| REQUIRED TASK |
Leaving out every picture, retype the lines below from the top through the one that contains "FPX, PITCH, CAM_H".

○ ○ ○ ○

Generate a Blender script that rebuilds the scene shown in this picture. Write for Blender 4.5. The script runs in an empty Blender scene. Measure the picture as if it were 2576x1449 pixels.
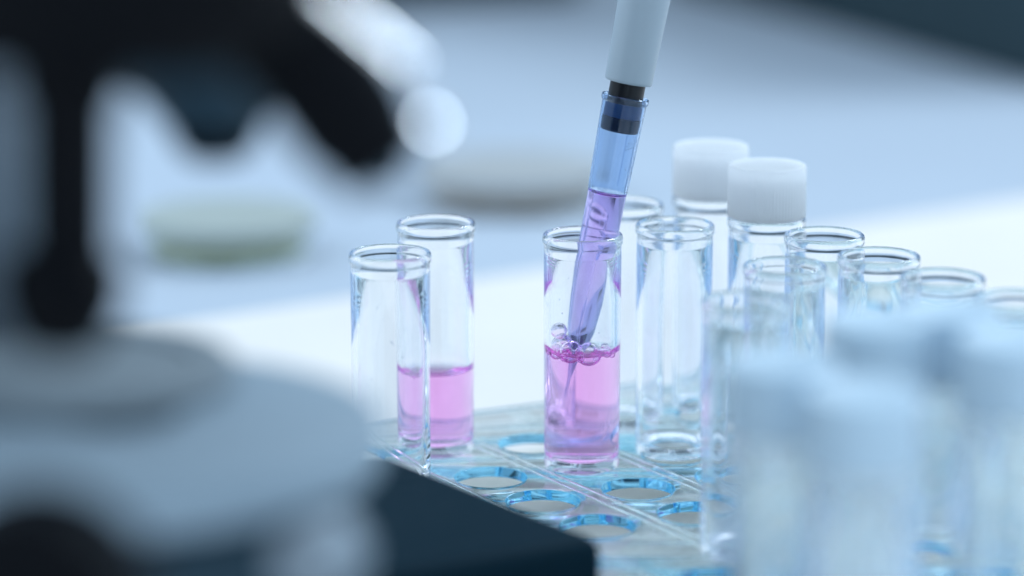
import bpy, bmesh, math, random
from mathutils import Vector, Matrix
random.seed(7)
S = 0.001                       # everything below is written in millimetres
sc = bpy.context.scene
C = sc.collection
PI = math.pi
FPX, PITCH, CAM_H = 7513.0, math.radians(13.0), 132.0

# ---------------------------------------------------------------- camera
cam = bpy.data.cameras.new('camera'); co = bpy.data.objects.new('camera', cam); C.objects.link(co)
co.location = (0, 0, CAM_H*S); co.rotation_euler = (PI/2 - PITCH, 0, 0)
cam.lens = 105; cam.sensor_width = 36; cam.clip_start = 0.01; cam.clip_end = 20
cam.dof.use_dof = True; cam.dof.focus_distance = 0.455; cam.dof.aperture_fstop = 7.0
cam.dof.aperture_blades = 0
sc.camera = co

# ---------------------------------------------------------------- world and lamps
w = bpy.data.worlds.new('World'); sc.world = w; w.use_nodes = True
wn = w.node_tree; wn.nodes.clear()
wo = wn.nodes.new('ShaderNodeOutputWorld'); bg = wn.nodes.new('ShaderNodeBackground')
tc = wn.nodes.new('ShaderNodeTexCoord'); sp = wn.nodes.new('ShaderNodeSeparateXYZ')
ra = wn.nodes.new('ShaderNodeValToRGB')
wn.links.new(tc.outputs['Generated'], sp.inputs[0]); 
mr = wn.nodes.new('ShaderNodeMapRange'); mr.inputs[1].default_value = -1; mr.inputs[2].default_value = 1
wn.links.new(sp.outputs[2], mr.inputs[0]); wn.links.new(mr.outputs[0], ra.inputs[0])
cr = ra.color_ramp
cr.elements[0].position = 0.0; cr.elements[0].color = (0.40, 0.52, 0.62, 1)
cr.elements[1].position = 1.0; cr.elements[1].color = (0.95, 1.15, 1.35, 1)
e = cr.elements.new(0.5); e.color = (0.52, 0.66, 0.78, 1)
e = cr.elements.new(0.62); e.color = (0.62, 0.78, 0.92, 1)
e = cr.elements.new(0.8); e.color = (0.74, 0.92, 1.08, 1)
wn.links.new(ra.outputs[0], bg.inputs[0]); bg.inputs[1].default_value = 1.1
wn.links.new(bg.outputs[0], wo.inputs[0])

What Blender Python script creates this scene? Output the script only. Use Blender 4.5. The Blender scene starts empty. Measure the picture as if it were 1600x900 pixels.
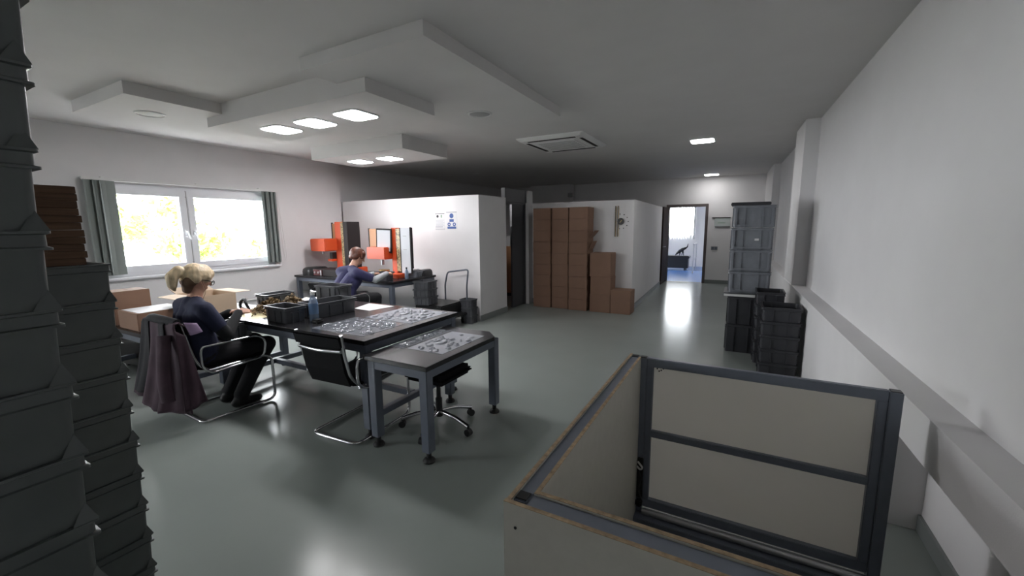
import bpy, bmesh, math, random
from mathutils import Vector, Matrix
random.seed(7)
PI = math.pi
scn = bpy.context.scene
C = scn.collection

# ------------------------------------------------------------------ camera
CAM_H = 1.6
yaw, pit, rol = math.radians(28.69), math.radians(8.45), math.radians(-0.57)
fw = Vector((-math.sin(yaw) * math.cos(pit), math.cos(yaw) * math.cos(pit), -math.sin(pit)))
rt = Vector((math.cos(yaw), math.sin(yaw), 0)); up = rt.cross(fw)
r2 = math.cos(rol) * rt + math.sin(rol) * up
u2 = -math.sin(rol) * rt + math.cos(rol) * up
cam = bpy.data.cameras.new('camera')
cam.sensor_width = 36.0; cam.lens = 648.5 * 36 / 1600; cam.clip_start = 0.05
co = bpy.data.objects.new('camera', cam); C.objects.link(co)
mw = Matrix((r2, u2, -fw)).transposed().to_4x4(); mw.translation = (0, 0, CAM_H)
co.matrix_world = mw
scn.camera = co

# ------------------------------------------------------------------ sky, daylight, exposure
world = bpy.data.worlds.new('overcast_sky'); scn.world = world; world.use_nodes = True
bg = world.node_tree.nodes['Background']
bg.inputs['Color'].default_value = (0.93, 0.97, 1.0, 1); bg.inputs['Strength'].default_value = 14.0
def portal(name, loc, rot, sx, sy):
    l = bpy.data.lights.new(name, 'AREA'); l.shape = 'RECTANGLE'; l.size = sx; l.size_y = sy
    l.cycles.is_portal = True
    o = bpy.data.objects.new(name, l); C.objects.link(o); o.location = loc; o.rotation_euler = rot
portal('window_portal', (-7.5, 3.2, 1.6), (0, -PI / 2, 0), 1.2, 2.4)
portal('window_portal', (-7.5, -2.3, 1.6), (0, -PI / 2, 0), 1.2, 2.8)
portal('window_portal', (-1.95, 17.5, 1.7), (-PI / 2, 0, 0), 1.0, 1.2)
scn.view_settings.view_transform = 'Standard'; scn.view_settings.look = 'None'
scn.view_settings.exposure = 1.18; scn.view_settings.gamma = 1.0
scn.view_settings.use_curve_mapping = False

# ------------------------------------------------------------------ materials
MATS = {}
def mat(name, col, rough=0.5, metal=0.0, spec=0.5, noise=0.0, nscale=8.0, bump=0.0, bscale=60.0, emit=None, estr=0.0, coat=0.0, trans=0.0, sheen=0.0, stretch=None):
    if name in MATS: return MATS[name]
    m = bpy.data.materials.new(name); m.use_nodes = True; MATS[name] = m
    nt = m.node_tree; p = nt.nodes['Principled BSDF']
    p.inputs['Base Color'].default_value = (*col, 1)
    p.inputs['Roughness'].default_value = rough; p.inputs['Metallic'].default_value = metal
    p.inputs['Specular IOR Level'].default_value = spec
    p.inputs['Coat Weight'].default_value = coat; p.inputs['Transmission Weight'].default_value = trans
    p.inputs['Sheen Weight'].default_value = sheen
    tc = nt.nodes.new('ShaderNodeTexCoord')
    src = tc.outputs['Object']
    if stretch:
        mp = nt.nodes.new('ShaderNodeMapping'); mp.inputs['Scale'].default_value = stretch
        nt.links.new(src, mp.inputs[0]); src = mp.outputs[0]
    if noise:
        n = nt.nodes.new('ShaderNodeTexNoise'); n.inputs['Scale'].default_value = nscale; n.inputs['Detail'].default_value = 4
        nt.links.new(src, n.inputs['Vector'])
        r = nt.nodes.new('ShaderNodeValToRGB')
        r.color_ramp.elements[0].position = 0.3; r.color_ramp.elements[1].position = 0.7
        r.color_ramp.elements[0].color = (*[max(0, c * (1 - noise)) for c in col], 1)
        r.color_ramp.elements[1].color = (*[min(1, c * (1 + noise)) for c in col], 1)
        nt.links.new(n.outputs['Fac'], r.inputs[0]); nt.links.new(r.outputs[0], p.inputs['Base Color'])
    if bump:
        n2 = nt.nodes.new('ShaderNodeTexNoise'); n2.inputs['Scale'].default_value = bscale
        nt.links.new(src, n2.inputs['Vector'])
        b = nt.nodes.new('ShaderNodeBump'); b.inputs['Strength'].default_value = bump; b.inputs['Distance'].default_value = 0.01
        nt.links.new(n2.outputs['Fac'], b.inputs['Height']); nt.links.new(b.outputs[0], p.inputs['Normal'])
    if emit:
        p.inputs['Emission Color'].default_value = (*emit, 1); p.inputs['Emission Strength'].default_value = estr
    return m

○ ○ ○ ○

| RESPONSE FOR THIS EXERCISE |
Generate a Blender script that rebuilds the scene shown in this picture. Write for Blender 4.5. The script runs in an empty Blender scene. Measure the picture as if it were 2576x1449 pixels.
import bpy, bmesh, math, random
from mathutils import Vector, Matrix
random.seed(7)
S = 0.001                       # everything below is written in millimetres
sc = bpy.context.scene
C = sc.collection
PI = math.pi
FPX, PITCH, CAM_H = 7513.0, math.radians(13.0), 132.0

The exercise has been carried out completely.